There are many general security principles which you should be familiar with; one good place for general information on information security is the Information Assurance Technical Framework (IATF) [NSA 2000]. NIST has identified high-level ``generally accepted principles and practices'' [Swanson 1996]. You could also look at a general textbook on computer security, such as [Pfleeger 1997]. A few security principles are summarized here.

Often computer security goals are described in terms of three overall goals:

  • Confidentiality (also known as secrecy), meaning that the computing system's assets are accessible only by authorized parties.

  • Integrity, meaning that the assets can only be modified by authorized parties in authorized ways.

  • Availability, meaning that the assets are accessible to the authorized parties in a timely manner (as determined by the systems requirements). The failure to meet this goal is called a denial of service.

Some people define additional security goals, while others lump those additional goals as special cases of these three goals. For example, some separately identify non-repudiation as a goal; this is the ability to ``prove'' that a sender sent or receiver received a message, even if the sender or receiver wishes to deny it later. Privacy is sometimes addressed separately from confidentiality; some define this as protecting the confidentiality of a user (e.g., their identity) instead of the data. Most goals require identification and authentication, which is sometimes listed as a separate goal. Often auditing (also called accountability) is identified as a desirable security goal. Sometimes ``access control'' and ``authenticity'' are listed separately as well. In any case, it is important to identify your program's overall security goals, no matter how you group those goals together, so that you'll know when you've met them.

Sometimes these goals are a response to a known set of threats, and sometimes some of these goals are required by law. For example, for U.S. banks and other financial institutions, there's a new privacy law called the ``Gramm-Leach-Bliley'' (GLB) Act. This law mandates disclosure of personal information shared and means of securing that data, requires disclosure of personal information that will be shared with third parties, and directs institutions to give customers a chance to opt out of data sharing. [Jones 2000]

There is sometimes conflict between security and some other general system/software engineering principles. Security can sometimes interfere with ``ease of use'', for example, installing a secure configuration may take more effort than a ``trivial'' installation that works but is insecure. OFten, this apparant conflict can be resolved, for example, by re-thinking a problem it's often possible to make a secure system also easy to use.
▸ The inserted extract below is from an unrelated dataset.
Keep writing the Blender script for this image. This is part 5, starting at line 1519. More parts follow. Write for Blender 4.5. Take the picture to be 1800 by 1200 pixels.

There's also sometimes a conflict between security and abstraction (information hiding); for example, some high-level library routines may be implemented securely or not, but their specifications won't tell you. In the end, if your application must be secure, you must do things yourself if you can't be sure otherwise - yes, the library should be fixed, but it's your users who will be hurt by your poor choice of library routines.

A good general security principle is ``defense in depth''; you should have numerous defense mechanisms (``layers'') in place, designed so that an attacker has to defeat multiple mechanisms to perform a successful attack.